Трагические события в Тбилиси 9 апреля 1989 года послужили нагнетанию в республике антирусских настроений, а также способствовали дальнейшему расшатыванию центральной власти. Официальная советская пропаганда скрывала тот факт, что организаторы митинга требовали выхода республики из СССР, собирали подписи под обращением к Конгрессу США, в котором участники митинга просили: «1. Приурочить одно из заседаний ООН ко Дню суверенной Грузии – 26 мая. 2. Признать 25 февраля 1921 года днем оккупации Грузии большевистскими силами России. 3. Оказать помощь Грузии для выхода из состава Союза, в том числе путем ввода войск НАТО или ООН». В СМИ, а потом и в заключении депутатской комиссии сообщалось, что массовые выступления в Тбилиси были посвящены внутренним проблемам республики, а центральные власти неправомерно применили силу к протестующим. Таким образом в глазах советских граждан создавался образ репрессивной власти, готовой растерзать мирных жителей всего лишь за выражение своего несогласия с происходящими событиями, а также вызывалось сочувствие к участникам протестов. А вокруг доклада депутатской комиссии ходило множество ужасающих слухов: об избиении мирных протестующих саперными лопатками, применении отравляющих газов, избиении женщин и стариков и т. п., впоследствии не нашедших подтверждения.

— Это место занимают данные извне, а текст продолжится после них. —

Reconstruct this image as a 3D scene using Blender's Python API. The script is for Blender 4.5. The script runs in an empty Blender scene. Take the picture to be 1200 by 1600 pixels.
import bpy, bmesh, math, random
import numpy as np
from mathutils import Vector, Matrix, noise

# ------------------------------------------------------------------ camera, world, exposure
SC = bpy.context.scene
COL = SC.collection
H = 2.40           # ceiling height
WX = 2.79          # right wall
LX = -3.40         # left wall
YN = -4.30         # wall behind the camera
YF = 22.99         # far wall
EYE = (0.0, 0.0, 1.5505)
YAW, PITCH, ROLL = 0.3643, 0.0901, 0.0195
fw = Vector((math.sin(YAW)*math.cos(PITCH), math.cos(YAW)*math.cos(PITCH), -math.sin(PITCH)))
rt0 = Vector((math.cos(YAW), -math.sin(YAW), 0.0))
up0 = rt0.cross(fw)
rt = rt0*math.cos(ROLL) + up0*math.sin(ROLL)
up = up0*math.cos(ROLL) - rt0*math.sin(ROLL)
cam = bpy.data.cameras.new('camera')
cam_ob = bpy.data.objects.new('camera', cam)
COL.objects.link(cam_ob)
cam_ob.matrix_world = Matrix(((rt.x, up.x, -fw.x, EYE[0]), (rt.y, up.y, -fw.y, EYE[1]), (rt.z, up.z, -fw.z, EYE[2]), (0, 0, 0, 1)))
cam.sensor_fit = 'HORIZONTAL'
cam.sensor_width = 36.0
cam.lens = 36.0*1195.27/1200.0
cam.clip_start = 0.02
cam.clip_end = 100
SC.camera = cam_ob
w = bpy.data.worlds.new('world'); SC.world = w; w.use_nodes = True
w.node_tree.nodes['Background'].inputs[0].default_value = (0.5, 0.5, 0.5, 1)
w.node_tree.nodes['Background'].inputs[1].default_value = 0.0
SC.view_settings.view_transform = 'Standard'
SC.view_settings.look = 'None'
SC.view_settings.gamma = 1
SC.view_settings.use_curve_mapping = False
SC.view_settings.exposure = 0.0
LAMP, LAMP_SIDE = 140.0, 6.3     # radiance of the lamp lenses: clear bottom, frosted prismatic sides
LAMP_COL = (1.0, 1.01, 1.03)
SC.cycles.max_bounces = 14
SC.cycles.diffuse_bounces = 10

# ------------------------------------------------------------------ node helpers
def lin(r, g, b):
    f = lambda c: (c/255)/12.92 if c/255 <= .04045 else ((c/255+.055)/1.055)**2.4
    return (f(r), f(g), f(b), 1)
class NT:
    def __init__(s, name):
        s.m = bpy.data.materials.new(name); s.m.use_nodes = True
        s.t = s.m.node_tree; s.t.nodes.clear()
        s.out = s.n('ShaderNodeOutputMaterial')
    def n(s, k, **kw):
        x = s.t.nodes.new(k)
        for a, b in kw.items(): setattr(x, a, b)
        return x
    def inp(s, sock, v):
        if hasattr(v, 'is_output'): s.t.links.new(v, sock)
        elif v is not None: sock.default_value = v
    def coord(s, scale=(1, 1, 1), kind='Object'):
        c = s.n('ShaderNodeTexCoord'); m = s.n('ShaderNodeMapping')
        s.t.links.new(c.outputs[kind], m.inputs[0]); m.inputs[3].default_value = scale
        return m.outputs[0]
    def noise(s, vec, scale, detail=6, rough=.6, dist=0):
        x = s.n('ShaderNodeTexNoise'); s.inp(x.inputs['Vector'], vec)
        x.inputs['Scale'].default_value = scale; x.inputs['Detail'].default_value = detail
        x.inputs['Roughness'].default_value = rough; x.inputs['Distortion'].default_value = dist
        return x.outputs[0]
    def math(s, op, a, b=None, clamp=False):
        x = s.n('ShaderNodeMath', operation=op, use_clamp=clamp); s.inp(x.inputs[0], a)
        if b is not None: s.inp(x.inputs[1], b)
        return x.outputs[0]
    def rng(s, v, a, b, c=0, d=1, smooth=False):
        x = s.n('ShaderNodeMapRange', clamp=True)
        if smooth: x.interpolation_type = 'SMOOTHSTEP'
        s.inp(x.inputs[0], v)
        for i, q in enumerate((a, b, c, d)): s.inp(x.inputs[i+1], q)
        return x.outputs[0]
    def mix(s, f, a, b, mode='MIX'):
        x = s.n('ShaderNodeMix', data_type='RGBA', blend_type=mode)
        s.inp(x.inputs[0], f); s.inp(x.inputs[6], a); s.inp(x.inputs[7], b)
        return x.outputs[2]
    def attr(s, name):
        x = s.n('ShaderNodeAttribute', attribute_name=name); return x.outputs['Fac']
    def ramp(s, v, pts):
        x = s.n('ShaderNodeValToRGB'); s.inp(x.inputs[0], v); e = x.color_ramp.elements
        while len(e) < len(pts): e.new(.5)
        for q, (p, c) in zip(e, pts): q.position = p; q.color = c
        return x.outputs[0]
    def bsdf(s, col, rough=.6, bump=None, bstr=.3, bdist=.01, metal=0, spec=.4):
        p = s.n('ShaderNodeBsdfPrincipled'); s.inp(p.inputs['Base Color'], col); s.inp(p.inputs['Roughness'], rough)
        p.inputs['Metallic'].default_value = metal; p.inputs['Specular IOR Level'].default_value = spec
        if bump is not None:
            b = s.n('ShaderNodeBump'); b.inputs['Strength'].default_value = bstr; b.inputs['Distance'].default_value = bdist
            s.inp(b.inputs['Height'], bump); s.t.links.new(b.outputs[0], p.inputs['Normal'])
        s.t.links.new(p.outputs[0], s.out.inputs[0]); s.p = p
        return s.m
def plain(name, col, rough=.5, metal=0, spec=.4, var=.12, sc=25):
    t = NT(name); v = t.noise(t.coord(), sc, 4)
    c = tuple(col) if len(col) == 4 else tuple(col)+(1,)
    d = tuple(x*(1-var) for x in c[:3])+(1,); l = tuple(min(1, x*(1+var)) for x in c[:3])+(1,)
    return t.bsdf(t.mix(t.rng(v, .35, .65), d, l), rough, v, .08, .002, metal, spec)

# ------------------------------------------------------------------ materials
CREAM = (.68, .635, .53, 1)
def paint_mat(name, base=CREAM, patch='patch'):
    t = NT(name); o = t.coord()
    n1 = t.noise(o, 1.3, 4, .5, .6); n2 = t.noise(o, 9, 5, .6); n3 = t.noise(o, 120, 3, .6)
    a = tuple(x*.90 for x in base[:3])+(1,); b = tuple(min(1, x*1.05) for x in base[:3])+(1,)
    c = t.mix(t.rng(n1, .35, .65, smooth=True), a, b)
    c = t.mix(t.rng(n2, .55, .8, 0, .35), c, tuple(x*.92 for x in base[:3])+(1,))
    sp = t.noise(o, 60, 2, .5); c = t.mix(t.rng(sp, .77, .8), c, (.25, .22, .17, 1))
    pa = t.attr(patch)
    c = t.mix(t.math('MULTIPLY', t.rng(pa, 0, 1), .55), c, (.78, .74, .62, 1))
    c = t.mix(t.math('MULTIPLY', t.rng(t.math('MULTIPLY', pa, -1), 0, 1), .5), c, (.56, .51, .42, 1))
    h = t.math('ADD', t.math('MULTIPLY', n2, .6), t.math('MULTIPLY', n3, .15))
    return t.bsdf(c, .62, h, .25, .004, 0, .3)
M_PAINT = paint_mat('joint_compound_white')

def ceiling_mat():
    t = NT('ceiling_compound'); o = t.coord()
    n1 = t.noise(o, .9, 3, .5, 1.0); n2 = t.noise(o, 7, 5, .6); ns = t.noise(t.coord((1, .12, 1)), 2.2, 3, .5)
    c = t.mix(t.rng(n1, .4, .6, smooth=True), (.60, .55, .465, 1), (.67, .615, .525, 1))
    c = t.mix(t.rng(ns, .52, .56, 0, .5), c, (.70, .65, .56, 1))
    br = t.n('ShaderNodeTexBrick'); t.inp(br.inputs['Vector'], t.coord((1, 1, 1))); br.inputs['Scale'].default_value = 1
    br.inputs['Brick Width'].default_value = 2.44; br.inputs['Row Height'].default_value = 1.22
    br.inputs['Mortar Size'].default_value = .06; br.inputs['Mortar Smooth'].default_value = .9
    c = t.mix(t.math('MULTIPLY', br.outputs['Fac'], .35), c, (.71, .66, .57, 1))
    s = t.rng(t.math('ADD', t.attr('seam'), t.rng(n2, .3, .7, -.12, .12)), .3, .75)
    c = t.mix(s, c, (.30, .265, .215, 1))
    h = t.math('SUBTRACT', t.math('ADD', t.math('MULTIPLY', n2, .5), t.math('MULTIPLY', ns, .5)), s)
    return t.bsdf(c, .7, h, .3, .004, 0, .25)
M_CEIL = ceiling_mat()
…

В Грузинской ССР волнения 9 апреля 1989 года привели к легитимизации национализма и заявлений о выходе из СССР. Характерным выглядит такой факт: сразу после 9 апреля в отношении организаторов митинга Звиада Гамсахурдии, Мераба Коставы, Георгия Чантурии и др. было возбуждено уголовное дело, которое было прекращено уже через несколько месяцев «ввиду изменения обстановки».
Действительно, обстановка и политическая, и моральная в СССР в те годы менялась постоянно: идеи передачи разного типа полномочий союзного центра республикам пропагандировалась в СМИ и звучала с трибун пленумов и съездов всех уровней – причем обусловлены эти требования были не какой-либо экономической или социальной необходимостью, а исключительно желанием национальных элит получить больше власти и автономии от центральной власти. Причем для демонстрации центру собственных сил национальные элиты актуализировали и подогревали межэтнические противоречия, которые приводили к массовым выступлениям, зачастую сопровождавшимися погромами и человеческими жертвами. Подавлять эти беспорядки вынуждена была Советская армия, что еще больше настраивало население против центральной власти.
«Все лето 1989 года национальные проблемы держали общество в напряжении», – вспоминал Михаил Горбачев в своей книге «Жизнь и реформы»7. Горбачев предполагал, что «кто-то в эшелонах власти республик подзуживает, разжигает страсти». Однако ничего, кроме силового подавления конфликтов, власть предложить не могла: еще в июне 1988 года генсек ЦК КПСС заметил, что руководство партии и государства «не станет поддерживать один народ в ущерб другому». То есть, приводить элиты разных республик к компромиссам в территориальных и других спорах центральные власти не хотели или не могли, им оставался только уже упомянутый путь силового разрешения противостояний, однако в условиях перестройки и гласности такой способ лишь способствовал усилению недоверия к союзному центру, росту националистических настроений и влияния местных элит, которым приходилось «разруливать» проблемы этнических общин на местах. Часто, впрочем, эти проблемы были спровоцированы сами республиканскими властями.
В июне 1990 года в городе Ош Ферганской долины Киргизской ССР начались массовые столкновения между киргизами и узбеками. Исторически сложилось так, что на этой территории киргизы являлись национальным меньшинством, а узбеки составляли в городах Ош и Узген большинство населения. Более того, узбеки занимались сельским хозяйством, а киргизы вели полукочевой образ жизни. В конце 1980‑х киргизы начали требовать предоставить им земли, пригодные для оседлой жизни и занятий сельским хозяйством, узбеки были этим недовольны. Конфликт вспыхнул вокруг земли колхоза имени Ленина, 95 % работников которого были узбеками. За месяц до волнений, в мае, киргизская молодежь потребовала предоставить ей землю колхоза. Представители городских властей, также в основном киргизы по происхождению, сначала дали добро, однако через несколько дней отменили собственное решение.